[start]

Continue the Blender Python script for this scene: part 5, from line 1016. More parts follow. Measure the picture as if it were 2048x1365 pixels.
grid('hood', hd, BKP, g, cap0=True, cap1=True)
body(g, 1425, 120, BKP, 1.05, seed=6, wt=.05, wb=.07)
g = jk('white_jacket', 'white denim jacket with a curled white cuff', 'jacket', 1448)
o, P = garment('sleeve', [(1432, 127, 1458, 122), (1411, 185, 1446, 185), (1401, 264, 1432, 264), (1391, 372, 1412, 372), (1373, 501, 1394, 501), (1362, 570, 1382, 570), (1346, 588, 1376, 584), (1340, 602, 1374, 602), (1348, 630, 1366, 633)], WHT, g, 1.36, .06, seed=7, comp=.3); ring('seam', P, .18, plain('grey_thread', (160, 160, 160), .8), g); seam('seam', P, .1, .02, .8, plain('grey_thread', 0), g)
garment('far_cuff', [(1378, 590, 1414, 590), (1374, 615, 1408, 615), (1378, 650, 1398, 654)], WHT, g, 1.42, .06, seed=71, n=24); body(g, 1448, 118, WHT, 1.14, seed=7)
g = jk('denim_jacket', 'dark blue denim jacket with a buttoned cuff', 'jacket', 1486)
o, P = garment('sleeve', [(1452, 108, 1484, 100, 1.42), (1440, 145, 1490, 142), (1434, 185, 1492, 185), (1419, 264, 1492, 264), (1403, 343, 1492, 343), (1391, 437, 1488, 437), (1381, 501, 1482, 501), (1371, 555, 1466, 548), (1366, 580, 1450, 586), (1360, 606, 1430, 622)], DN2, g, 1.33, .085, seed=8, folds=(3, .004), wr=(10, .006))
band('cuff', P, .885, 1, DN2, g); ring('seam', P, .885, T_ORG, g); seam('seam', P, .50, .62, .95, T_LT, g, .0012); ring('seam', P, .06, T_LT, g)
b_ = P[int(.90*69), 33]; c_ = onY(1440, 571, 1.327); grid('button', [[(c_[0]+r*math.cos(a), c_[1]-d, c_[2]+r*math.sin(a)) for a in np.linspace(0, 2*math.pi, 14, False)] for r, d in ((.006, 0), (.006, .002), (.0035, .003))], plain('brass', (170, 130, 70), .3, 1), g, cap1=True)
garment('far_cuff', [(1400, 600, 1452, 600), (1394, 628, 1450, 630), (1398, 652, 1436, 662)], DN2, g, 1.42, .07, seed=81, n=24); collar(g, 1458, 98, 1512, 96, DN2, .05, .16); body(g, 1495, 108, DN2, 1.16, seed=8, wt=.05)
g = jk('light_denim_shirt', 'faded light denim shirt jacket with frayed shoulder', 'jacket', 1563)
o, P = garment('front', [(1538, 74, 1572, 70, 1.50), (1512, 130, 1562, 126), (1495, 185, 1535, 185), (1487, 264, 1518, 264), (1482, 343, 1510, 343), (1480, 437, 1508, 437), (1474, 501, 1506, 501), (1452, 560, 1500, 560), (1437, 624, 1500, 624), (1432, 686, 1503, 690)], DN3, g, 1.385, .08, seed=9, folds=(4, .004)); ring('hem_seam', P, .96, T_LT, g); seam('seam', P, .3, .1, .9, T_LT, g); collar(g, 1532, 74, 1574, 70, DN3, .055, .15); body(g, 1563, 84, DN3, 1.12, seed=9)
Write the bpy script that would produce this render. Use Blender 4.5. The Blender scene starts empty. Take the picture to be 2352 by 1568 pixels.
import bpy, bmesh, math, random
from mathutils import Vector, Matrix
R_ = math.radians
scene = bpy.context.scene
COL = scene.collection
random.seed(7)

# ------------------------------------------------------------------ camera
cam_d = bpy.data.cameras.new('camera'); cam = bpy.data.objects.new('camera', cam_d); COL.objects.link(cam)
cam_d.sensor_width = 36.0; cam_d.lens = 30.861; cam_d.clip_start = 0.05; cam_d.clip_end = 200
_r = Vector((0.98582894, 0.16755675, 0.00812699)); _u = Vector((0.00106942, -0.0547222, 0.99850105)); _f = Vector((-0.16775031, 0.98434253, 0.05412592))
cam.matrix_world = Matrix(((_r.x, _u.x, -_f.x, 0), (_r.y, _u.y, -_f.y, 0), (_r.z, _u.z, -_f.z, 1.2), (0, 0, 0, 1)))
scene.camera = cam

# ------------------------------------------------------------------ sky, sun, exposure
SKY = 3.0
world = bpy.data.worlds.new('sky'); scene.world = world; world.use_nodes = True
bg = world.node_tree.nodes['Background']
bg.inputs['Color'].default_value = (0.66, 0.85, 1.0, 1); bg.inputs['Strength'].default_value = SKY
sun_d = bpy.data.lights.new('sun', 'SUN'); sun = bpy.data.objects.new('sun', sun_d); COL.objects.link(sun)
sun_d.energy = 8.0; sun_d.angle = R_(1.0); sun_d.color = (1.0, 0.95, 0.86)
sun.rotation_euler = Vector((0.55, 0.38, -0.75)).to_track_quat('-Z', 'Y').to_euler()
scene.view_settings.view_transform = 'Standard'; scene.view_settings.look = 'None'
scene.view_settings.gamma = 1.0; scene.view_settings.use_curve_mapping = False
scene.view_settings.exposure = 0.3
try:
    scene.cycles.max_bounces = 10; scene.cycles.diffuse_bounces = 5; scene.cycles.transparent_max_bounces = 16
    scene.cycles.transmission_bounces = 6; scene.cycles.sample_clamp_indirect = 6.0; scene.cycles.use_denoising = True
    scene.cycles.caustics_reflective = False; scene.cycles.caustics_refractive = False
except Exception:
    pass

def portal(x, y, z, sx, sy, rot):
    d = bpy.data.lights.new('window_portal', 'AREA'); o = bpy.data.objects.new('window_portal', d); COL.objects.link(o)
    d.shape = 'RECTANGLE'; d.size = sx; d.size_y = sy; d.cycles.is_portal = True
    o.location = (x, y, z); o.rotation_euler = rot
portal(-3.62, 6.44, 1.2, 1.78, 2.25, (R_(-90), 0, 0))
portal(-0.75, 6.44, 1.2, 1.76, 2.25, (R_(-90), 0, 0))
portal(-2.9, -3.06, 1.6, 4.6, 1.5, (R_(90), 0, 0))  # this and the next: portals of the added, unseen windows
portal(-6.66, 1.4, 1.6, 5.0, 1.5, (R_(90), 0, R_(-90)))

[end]

* Description of the task
In the listing above, find the line with "Write the bpy" and the line with "random.seed(7)", then print exactly those two lines and every line between them, and nothing more.

* Exercise output
Write the bpy script that would produce this render. Use Blender 4.5. The Blender scene starts empty. Take the picture to be 2352 by 1568 pixels.
import bpy, bmesh, math, random
from mathutils import Vector, Matrix
R_ = math.radians
scene = bpy.context.scene
COL = scene.collection
random.seed(7)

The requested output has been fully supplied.